Pou Sheng International distributed a mid-term dividend of HK$0.02 per share and a special dividend of HK$0.02 per share for the first time, with a total dividend rate of 63%.
According to the research report released by BOCOM International on Zhitong Finance APP, it maintains a "buy" rating on Pou Sheng International (03813) and lowers earnings per share expectations due to pressure on high-end pricing and high-tier cities. However, given the improvement in profit margins and the increase in dividend rates, the bank believes that Pou Sheng has the potential for valuation growth. The target price has been lowered from HKD1.46 to HKD1.01.

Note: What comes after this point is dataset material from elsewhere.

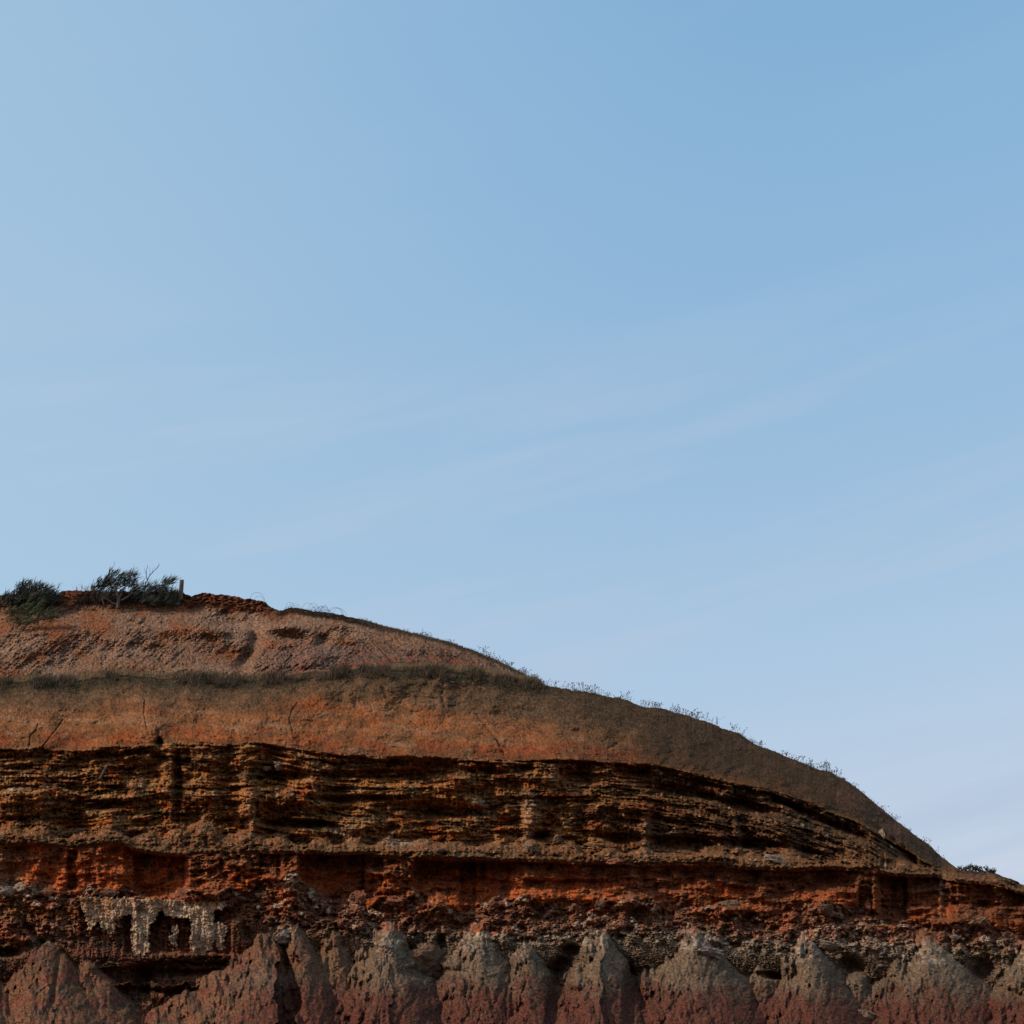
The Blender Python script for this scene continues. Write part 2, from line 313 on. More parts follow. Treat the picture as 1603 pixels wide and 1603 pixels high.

Bocom International's main points are as follows:
Net profit in the first half of 2024 increased by double digits year-on-year, and a special dividend was distributed for the first time.
In the first half of the year, Pou Sheng's sales revenue fell by 8.9% year-on-year to RMB 9.983 billion, but due to effective discount control, gross margin and operating profit margin both increased by 0.7/0.5 percentage points year-on-year to 34.2%/4.8%, respectively. Net profit attributable to equity holders increased by 10.2% year-on-year to RMB 0.335 billion, and the profit margin increased by 0.6 percentage points to 3.4% (2.8% in the first half of 2023). Pou Sheng distributed a mid-term dividend of HK$0.02 per share and a special dividend of HK$0.02 per share for the first time, with a total dividend rate of 63%.
High-tier city passenger flow is under pressure, and revenue performance in the second half of the year is expected to be similar to that in the first half of the year.
In the first half of the year, the physical store passenger flow in high-tier cities at Pou Sheng decreased by more than 30% year-on-year. In contrast, passenger flow in low-tier cities was relatively stable, and franchised stores performed well. At the same time, the trend of high-end price recovery was slow compared to the shoe category at the middle-low end. The pressure of high-tier city passenger flow and high-end price products caused Pou Sheng's comparable store sales in the first half of 2024 to decline by approximately 16.4%, some of which was offset by the integration of physical stores and the improvement in sales conversion rates. Looking forward, considering the pressure on store passenger flow in many places, the company prioritizes maintaining profitability, improving inventory management efficiency and sales efficiency, and accelerating penetration into low-tier cities.
Effective discount control has yielded results, and gross profit margin is expected to be stabilized in the second half of the year.
In the first half of the year, the company strictly controlled the discount levels in various channels, and the overall discount rate improved by a low single-digit year-on-year, leading to an increase in gross profit margin. Considering that offline channels still face pressure in the second half of the year and will offset the positive impact of continued discount control, Pou Sheng will accelerate the optimization of channel proportion, diversify B2C channels, especially WeChat, Douyin, and other micro-selling channels (online traffic contribution currently accounts for 15.1% of offline sales), in order to accelerate product circulation and maintain a balance between new product and inventory ratios. By relying on discount control and channel optimization, Pou Sheng is expected to stabilize gross profit margin performance in the second half of the year.